Las nuevas fatiguitas

La cantaora con el guitarrista Domingo Rubichi en su recital de la Bienal.

La cantaora con el guitarrista Domingo Rubichi en su recital de la Bienal. / José Ángel García (Sevilla)

Ni el denso calor que se respiraba en San Luis de los Franceses, ni el horario mañanero del que se quejó desde el principio, ni la luz cegadora que entraba en la sala, ni la ausencia de micro ayudaron a que Dolores Agujetas se concentrara en lo suyo y diera lo que se esperaba de una mujer de su firmeza. Por eso, cuando al pisar la imponente iglesia pensó que la iban a bautizar, y así lo dijo, aún albergábamos la esperanza de que su cuerpo se empapara del agua bendita y recibiera el santo sacramento como la gran cantaora de esta Bienal.
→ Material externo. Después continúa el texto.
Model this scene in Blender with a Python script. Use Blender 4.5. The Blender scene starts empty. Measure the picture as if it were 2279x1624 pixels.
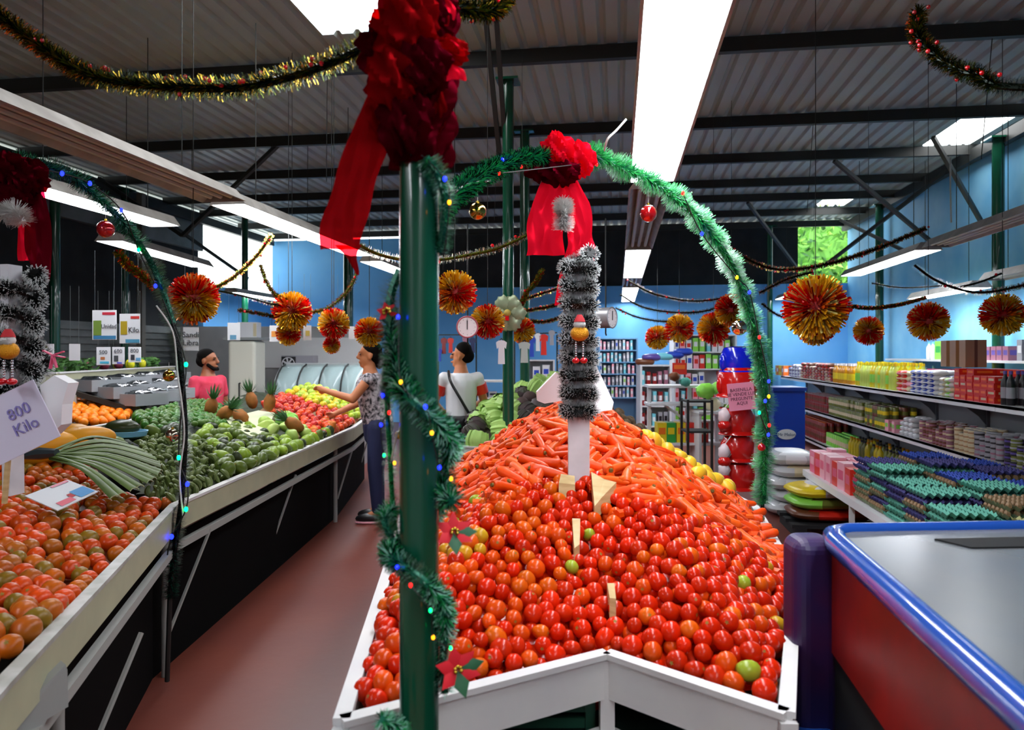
import bpy, math, random
import numpy as np
from mathutils import Matrix, Vector
random.seed(7); np.random.seed(7)
SC = bpy.context.scene
COL = SC.collection
R = math.radians
PI = math.pi
# ---------------------------------------------------------------- camera, world, exposure
EYE = 1.6
F = 1650.0
CX, HY = 1139.5, 787.0            # image centre column, horizon row
TH = R(8.1)                       # the camera looks this far to the left of the room's long axis
CT, ST = math.cos(TH), math.sin(TH)
cam_d = bpy.data.cameras.new('camera'); cam = bpy.data.objects.new('camera', cam_d); COL.objects.link(cam)
cam_d.sensor_width = 36.0; cam_d.lens = 36.0 * F / 2279.0
cam_d.shift_y = -(812.0 - HY) / 2279.0
cam_d.clip_start = 0.02; cam_d.clip_end = 300
cam.location = (0, 0, EYE); cam.rotation_euler = (PI / 2, 0, TH)
cam_d.dof.use_dof = True; cam_d.dof.focus_distance = 3.6; cam_d.dof.aperture_fstop = 36.0 * F / 2279.0 / 1000 / 0.0065
SC.camera = cam
SC.view_settings.view_transform = 'Standard'; SC.view_settings.look = 'None'
SC.view_settings.gamma = 1.0; SC.view_settings.use_curve_mapping = False
SC.view_settings.exposure = 0.68
cy = SC.cycles
cy.use_denoising = True
cy.max_bounces = 6; cy.diffuse_bounces = 3; cy.glossy_bounces = 3; cy.transmission_bounces = 4; cy.transparent_max_bounces = 8
cy.caustics_reflective = False; cy.caustics_refractive = False
cy.sample_clamp_indirect = 4.0
LAMP = 16.0                       # radiance of a lit fluorescent diffuser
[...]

Sin embargo, al contrario, la jerezana, despachó incómoda, distraída y desganada su habitual repertorio de tarantos, soleá, fandango, tientos, seguiriyas y bulerías en una horita corta, en la que parecía estar pensando más en la “convidá a gambas” que refirió que le habían prometido al acabar el recital que en pelearse con estas nuevas fatigas y entregarnos la oscuridad herida de su voz árida y seca. Como ha hecho tantas veces que tenemos grabadas.

De hecho, tiró de la broma entre palo y palo y sólo sentimos sincero su eco terrenal cuando cerró los ojos y escarbó la tierra en algunas letras de las seguiriyas, los fandangos y la toná, que fueron latigazos por la verdad y la soledad que transmitían (Toíta las madres iban al tren...) Lo demás fue irregular y anárquico, por otro lado, como es esta cantaora extraña y extrema y donde radica parte de su magia. 

Aun así, con esa naturalidad con la que canta quien lo hace por necesidad, y no quiere ni necesita demostrar nada, la Agujetas suplió las carencias -que incluso impidieron escucharla con nitidez- arañando a los espectadores con su cante a jirones y con algo de ojana pura. Que para eso puede presumir de sangre y de saga.